Bourne Ultimatum“The Bourne Ultimatum” (2007) — Jason Bourne 
In 2002, the same year Bond reached his nadir of implausibility while driving around in an invisible car in “Die Another Day,” Doug Liman‘s “The Bourne Identity” opened, and blew the tired tropes of the smarmy, weightless, gadget-driven 007 franchise out of the water; when it returned it wouldn’t look anything like that again. Liman’s film paved the way, but it was arguably subsequent Bourne director Paul Greengrass who really consolidated the new action aesthetic of docu-influenced hand-held camerawork that lent a nervy, realist immediacy to even the most tortuous of plot turns. In “The Bourne Supremacy” and “The Bourne Ultimatum,” Greengrass achieved a rare symbiosis with the material and with lead Matt Damon as the amnesiac spy, and delivered some brilliantly tense filmmaking, particularly in ‘Ultimatum,’ with its brilliant, back-to-basics footchase scenes marking a high watermark for you-are-there action stakes in a blockbuster. And the actual spying malarkey is twistily compelling too, with Tony Gilroy‘s taut, intelligent scripts bringing Robert Ludlum‘s books thrashing and kicking into the 21st century.

Charade“Charade” (1963)
A Hitchcock movie in all respects except it wasn’t actually made by Hitchcock, Stanley Donen’s sexy, funny trifle “Charade” is a deeply pleasurable confection that might have almost no substance to it, but would still sit happily in the canon for pure charm. Audrey Hepburn’s lead, Reggie, discovers her husband Charles has been murdered in Paris, with only a charming, mercurial stranger (Cary Grant, taking on four different aliases) who can save her from — or maybe betray her to — the three threatening men chasing her, in the shape of James Coburn, George Kennedy and Ned Glass. The story (based on a novel originally written as a screenplay, a move that feels like it could have come from the film itself) goes through a ridiculous number of twists and turns, but the energy and lightness of touch that Donen brings make the silliness of the story slip down like ice cream — it’s a film built entirely on chemistry, and despite a quarter-century age difference, Grant and Hepburn have it in spades. It’s the rare example of a film that’s more than the sum of its parts, as Jonathan Demme discovered with his leaden remake “The Trouble With Charlie,” which equates to considerably less.

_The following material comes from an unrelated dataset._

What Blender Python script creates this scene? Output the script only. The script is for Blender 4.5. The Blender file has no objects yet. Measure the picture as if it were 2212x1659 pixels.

The Deadly Affair“The Deadly Affair” (1966)
Sadly more stodgy than deadly, compared to the previous year’s “The Spy Who Came In From The Cold,” Sidney Lumet‘s “The Deadly Affair” is an adaptation of John Le Carré‘s first novel that tends to drag with its domesticated subplot but still serves as essential espionage viewing for a number of reasons. We get to enjoy a debonair James Mason playing a role he was born for, British intelligence man Charles Dobbs (a.k.a. Le Carré’s notorious George Smiley, renamed for holding-rights reasons), as he unravels the mystery of the apparent suicide of a man he thought he understood. There’s nothing quite like watching the cogs of an experienced spy’s mind turning in calculated silence, and Mason nails it with considerable panache. He almost gets upstaged, however, by Simone Signoret who gives an unforgettable turn as the dead man’s mysterious widow. Her monologue on the game of espionage, as she sips her tea in beaten acquiescence, is as much a highlight as the climax in the Royal Shakespeare Theatre. Also worthy of note is Quincy Jones‘ jazzy score, which is unlike anything else you’ll hear in the genre.